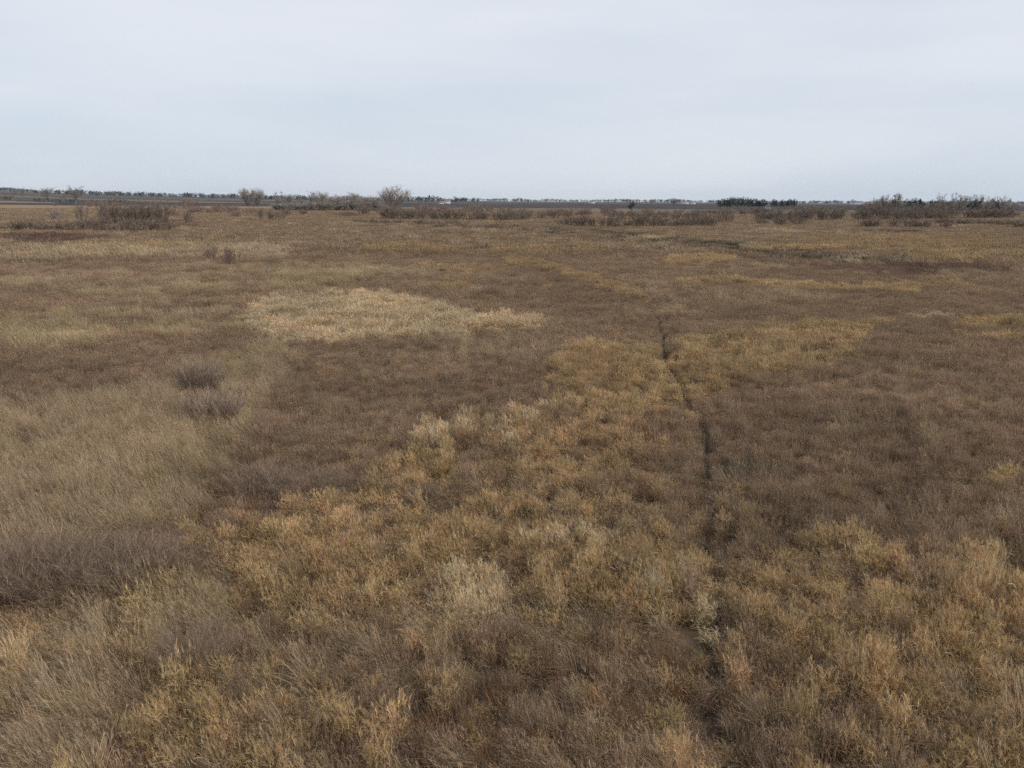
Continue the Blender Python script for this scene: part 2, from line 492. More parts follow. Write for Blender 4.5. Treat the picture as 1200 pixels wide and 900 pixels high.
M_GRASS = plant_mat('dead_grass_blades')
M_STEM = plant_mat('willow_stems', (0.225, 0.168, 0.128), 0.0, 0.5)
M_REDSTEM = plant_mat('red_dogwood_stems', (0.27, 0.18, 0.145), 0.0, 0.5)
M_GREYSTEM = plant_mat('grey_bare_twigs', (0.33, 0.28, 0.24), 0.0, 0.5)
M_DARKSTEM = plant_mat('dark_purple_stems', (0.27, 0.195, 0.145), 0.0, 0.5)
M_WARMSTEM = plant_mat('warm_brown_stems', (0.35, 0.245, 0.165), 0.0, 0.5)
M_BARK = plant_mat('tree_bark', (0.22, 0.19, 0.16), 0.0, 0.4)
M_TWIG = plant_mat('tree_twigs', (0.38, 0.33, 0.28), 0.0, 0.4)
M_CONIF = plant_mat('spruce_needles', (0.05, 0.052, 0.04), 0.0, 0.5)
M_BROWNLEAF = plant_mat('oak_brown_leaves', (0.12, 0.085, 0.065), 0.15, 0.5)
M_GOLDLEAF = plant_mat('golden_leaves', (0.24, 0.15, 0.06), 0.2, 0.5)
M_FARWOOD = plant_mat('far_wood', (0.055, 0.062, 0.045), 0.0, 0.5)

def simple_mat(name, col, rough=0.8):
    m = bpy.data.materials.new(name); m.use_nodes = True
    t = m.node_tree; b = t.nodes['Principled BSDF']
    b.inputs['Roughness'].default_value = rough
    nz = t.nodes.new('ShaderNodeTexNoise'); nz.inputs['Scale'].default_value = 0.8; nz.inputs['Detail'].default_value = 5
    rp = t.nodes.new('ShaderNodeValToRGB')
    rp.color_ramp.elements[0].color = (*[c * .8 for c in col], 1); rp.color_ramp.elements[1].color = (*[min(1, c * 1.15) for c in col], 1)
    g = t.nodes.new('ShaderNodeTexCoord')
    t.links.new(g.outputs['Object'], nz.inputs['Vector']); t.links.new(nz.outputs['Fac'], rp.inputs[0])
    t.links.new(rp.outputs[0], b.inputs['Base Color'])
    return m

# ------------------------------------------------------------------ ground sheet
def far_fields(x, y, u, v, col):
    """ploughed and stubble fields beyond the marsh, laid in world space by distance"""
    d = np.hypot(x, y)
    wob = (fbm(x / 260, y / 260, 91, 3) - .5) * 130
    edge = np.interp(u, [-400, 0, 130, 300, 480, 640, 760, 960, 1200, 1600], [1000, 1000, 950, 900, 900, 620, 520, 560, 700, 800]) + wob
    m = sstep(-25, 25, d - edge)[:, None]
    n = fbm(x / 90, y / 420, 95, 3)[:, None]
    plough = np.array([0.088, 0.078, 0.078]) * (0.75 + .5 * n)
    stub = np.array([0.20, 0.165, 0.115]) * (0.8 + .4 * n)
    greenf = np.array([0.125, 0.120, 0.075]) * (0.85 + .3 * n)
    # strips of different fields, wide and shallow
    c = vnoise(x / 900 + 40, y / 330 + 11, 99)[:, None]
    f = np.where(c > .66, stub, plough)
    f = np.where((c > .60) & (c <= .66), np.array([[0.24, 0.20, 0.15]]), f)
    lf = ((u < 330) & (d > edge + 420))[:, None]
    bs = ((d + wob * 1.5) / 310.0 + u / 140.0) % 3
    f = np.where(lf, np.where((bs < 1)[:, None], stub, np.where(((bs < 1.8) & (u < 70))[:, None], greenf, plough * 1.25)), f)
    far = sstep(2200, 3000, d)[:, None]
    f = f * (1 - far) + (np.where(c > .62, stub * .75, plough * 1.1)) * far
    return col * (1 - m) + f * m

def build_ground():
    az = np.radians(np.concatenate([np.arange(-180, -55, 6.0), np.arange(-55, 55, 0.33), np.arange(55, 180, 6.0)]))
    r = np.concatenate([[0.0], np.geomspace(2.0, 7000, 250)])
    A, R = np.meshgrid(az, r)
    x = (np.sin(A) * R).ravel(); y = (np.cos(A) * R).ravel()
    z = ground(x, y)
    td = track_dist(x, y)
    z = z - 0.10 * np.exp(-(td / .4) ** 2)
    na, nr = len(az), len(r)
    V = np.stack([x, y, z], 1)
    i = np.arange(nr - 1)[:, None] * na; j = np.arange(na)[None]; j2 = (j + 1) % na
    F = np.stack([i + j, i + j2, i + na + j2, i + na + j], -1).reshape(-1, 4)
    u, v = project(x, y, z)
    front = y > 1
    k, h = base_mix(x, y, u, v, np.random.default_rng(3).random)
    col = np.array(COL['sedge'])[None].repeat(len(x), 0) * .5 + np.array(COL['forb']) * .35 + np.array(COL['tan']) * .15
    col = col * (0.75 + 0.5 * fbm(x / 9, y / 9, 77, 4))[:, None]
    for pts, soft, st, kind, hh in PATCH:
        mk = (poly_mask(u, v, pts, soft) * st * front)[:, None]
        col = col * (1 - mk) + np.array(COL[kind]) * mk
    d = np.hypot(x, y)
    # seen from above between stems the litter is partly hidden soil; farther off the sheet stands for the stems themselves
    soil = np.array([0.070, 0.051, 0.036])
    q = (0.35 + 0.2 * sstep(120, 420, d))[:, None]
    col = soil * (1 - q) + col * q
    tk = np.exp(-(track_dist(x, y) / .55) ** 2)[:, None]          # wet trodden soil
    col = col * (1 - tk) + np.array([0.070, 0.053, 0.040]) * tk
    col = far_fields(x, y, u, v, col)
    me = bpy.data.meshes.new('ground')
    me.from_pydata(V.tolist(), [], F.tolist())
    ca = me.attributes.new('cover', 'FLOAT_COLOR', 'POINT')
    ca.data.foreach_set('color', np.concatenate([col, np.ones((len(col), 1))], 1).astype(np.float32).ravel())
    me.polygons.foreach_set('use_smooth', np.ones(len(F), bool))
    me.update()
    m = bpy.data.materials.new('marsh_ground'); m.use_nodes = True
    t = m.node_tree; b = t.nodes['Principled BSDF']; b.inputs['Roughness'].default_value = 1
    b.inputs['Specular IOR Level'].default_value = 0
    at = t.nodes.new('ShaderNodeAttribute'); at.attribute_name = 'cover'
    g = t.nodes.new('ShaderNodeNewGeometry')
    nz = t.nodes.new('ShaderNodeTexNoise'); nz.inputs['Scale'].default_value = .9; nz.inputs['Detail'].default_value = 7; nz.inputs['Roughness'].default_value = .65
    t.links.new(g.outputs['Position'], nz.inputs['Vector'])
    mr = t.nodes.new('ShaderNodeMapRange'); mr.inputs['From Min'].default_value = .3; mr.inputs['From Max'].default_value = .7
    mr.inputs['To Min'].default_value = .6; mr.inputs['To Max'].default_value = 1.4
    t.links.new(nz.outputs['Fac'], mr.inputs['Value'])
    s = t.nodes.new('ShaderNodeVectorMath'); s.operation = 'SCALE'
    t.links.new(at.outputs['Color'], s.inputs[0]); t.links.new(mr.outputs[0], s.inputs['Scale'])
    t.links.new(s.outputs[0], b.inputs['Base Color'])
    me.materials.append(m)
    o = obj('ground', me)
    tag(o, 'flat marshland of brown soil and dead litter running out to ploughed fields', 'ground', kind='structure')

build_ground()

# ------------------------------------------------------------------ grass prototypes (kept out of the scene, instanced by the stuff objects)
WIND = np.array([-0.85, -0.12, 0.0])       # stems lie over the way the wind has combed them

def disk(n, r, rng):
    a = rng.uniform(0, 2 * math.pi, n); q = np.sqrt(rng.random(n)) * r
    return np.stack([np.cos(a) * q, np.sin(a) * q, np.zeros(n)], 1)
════
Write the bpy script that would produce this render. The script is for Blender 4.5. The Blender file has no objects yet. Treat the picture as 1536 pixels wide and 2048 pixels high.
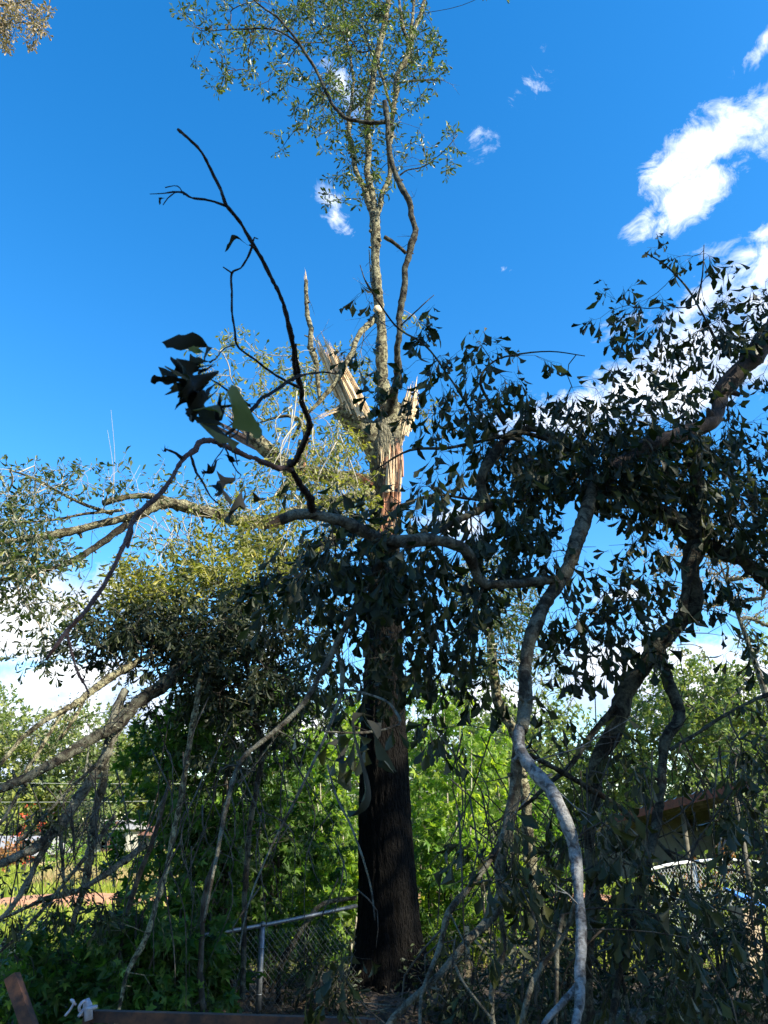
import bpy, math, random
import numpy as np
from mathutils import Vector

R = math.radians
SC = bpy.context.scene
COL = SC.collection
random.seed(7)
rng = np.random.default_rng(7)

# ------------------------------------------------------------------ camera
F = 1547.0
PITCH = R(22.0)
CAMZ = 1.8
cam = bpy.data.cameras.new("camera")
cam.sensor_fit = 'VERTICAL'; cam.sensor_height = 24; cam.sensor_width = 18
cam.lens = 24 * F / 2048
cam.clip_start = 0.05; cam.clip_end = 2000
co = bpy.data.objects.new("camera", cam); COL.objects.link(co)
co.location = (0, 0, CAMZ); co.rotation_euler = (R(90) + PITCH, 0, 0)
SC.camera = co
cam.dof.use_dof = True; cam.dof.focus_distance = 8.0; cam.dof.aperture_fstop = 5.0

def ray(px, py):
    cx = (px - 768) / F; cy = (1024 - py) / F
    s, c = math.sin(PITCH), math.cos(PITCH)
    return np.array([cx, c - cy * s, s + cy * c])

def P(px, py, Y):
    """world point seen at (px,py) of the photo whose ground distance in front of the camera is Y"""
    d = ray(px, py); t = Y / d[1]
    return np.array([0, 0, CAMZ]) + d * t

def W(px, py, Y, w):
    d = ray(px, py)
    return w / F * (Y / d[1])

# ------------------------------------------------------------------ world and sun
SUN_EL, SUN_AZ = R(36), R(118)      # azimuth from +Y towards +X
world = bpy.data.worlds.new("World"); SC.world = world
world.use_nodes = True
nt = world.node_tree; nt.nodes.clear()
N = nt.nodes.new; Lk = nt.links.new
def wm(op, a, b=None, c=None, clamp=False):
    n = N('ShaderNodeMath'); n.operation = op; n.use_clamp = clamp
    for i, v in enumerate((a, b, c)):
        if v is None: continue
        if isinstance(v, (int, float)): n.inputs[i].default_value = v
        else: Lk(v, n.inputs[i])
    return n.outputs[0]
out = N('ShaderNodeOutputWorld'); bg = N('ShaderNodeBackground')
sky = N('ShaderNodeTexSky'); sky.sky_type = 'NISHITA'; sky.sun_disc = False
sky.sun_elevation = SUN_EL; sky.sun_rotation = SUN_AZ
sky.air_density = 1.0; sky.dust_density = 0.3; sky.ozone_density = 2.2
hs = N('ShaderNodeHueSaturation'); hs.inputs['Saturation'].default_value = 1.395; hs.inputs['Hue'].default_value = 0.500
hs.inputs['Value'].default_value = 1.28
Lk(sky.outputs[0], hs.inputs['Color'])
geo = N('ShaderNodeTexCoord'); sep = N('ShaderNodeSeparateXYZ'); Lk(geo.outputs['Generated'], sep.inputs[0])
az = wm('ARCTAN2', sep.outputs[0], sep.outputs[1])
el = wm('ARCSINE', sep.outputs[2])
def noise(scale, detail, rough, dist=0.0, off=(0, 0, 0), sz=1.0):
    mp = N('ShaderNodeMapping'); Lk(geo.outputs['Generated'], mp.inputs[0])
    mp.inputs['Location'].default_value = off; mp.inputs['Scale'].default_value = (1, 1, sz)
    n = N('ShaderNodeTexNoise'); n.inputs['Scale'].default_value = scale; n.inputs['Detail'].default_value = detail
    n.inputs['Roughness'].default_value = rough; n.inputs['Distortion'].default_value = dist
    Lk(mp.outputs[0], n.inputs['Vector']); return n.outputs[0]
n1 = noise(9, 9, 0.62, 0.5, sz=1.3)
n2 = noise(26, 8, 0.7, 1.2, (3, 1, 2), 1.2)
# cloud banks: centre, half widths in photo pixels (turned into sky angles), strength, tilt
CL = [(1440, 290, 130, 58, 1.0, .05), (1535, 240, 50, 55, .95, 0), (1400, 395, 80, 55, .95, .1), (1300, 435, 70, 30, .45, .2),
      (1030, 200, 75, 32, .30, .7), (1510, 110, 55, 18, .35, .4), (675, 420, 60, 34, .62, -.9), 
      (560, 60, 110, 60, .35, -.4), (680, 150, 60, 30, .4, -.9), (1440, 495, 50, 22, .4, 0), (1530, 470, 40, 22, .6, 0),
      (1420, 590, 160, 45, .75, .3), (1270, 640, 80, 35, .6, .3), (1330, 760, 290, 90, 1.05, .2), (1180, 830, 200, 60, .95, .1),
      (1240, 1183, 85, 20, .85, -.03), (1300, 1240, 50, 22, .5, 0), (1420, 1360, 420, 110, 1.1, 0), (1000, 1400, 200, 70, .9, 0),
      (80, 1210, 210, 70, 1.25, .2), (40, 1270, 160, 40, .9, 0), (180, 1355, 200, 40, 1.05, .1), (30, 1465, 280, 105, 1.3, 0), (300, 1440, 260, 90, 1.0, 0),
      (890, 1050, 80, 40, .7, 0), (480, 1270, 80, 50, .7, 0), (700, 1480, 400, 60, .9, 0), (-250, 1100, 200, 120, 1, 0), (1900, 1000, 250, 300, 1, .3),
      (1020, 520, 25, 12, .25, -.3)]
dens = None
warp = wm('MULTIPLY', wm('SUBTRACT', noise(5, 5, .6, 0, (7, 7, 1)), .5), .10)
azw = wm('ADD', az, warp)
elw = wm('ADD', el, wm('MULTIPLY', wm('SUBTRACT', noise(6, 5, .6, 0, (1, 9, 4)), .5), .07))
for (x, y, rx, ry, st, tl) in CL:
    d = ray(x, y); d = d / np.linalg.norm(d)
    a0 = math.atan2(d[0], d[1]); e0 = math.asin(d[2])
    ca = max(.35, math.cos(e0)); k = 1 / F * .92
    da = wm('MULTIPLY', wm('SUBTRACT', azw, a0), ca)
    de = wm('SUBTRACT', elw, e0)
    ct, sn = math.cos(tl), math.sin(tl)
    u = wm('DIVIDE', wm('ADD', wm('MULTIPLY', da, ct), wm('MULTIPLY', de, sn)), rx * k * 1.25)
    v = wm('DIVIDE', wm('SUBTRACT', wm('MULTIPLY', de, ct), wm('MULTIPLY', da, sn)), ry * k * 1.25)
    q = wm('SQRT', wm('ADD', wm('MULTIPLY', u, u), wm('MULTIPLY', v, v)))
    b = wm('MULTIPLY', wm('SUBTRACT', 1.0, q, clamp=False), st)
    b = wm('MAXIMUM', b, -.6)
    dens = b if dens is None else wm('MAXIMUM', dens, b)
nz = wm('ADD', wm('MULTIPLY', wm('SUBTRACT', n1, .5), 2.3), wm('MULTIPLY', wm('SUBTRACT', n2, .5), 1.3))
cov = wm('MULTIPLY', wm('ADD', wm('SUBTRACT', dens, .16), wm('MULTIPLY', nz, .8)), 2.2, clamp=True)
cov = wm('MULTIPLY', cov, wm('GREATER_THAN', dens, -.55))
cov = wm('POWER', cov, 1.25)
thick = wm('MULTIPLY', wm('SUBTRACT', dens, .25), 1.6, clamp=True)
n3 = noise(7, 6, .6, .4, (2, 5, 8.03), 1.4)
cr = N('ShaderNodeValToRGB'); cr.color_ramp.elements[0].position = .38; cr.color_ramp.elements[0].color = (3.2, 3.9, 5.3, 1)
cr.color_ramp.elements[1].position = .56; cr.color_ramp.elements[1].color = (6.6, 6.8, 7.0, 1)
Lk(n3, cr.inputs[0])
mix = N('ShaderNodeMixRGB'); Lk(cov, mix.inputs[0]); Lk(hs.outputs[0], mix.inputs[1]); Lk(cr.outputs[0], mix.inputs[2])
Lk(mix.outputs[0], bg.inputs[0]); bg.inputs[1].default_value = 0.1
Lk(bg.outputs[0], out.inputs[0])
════
* Written task *
Output nothing except the lines from the one containing "Write the bpy" through the one containing "rng = np.random.default_rng(7)", both kept, with the pictures removed.

* The solution *
Write the bpy script that would produce this render. The script is for Blender 4.5. The Blender file has no objects yet. Treat the picture as 1536 pixels wide and 2048 pixels high.
import bpy, math, random
import numpy as np
from mathutils import Vector

R = math.radians
SC = bpy.context.scene
COL = SC.collection
random.seed(7)
rng = np.random.default_rng(7)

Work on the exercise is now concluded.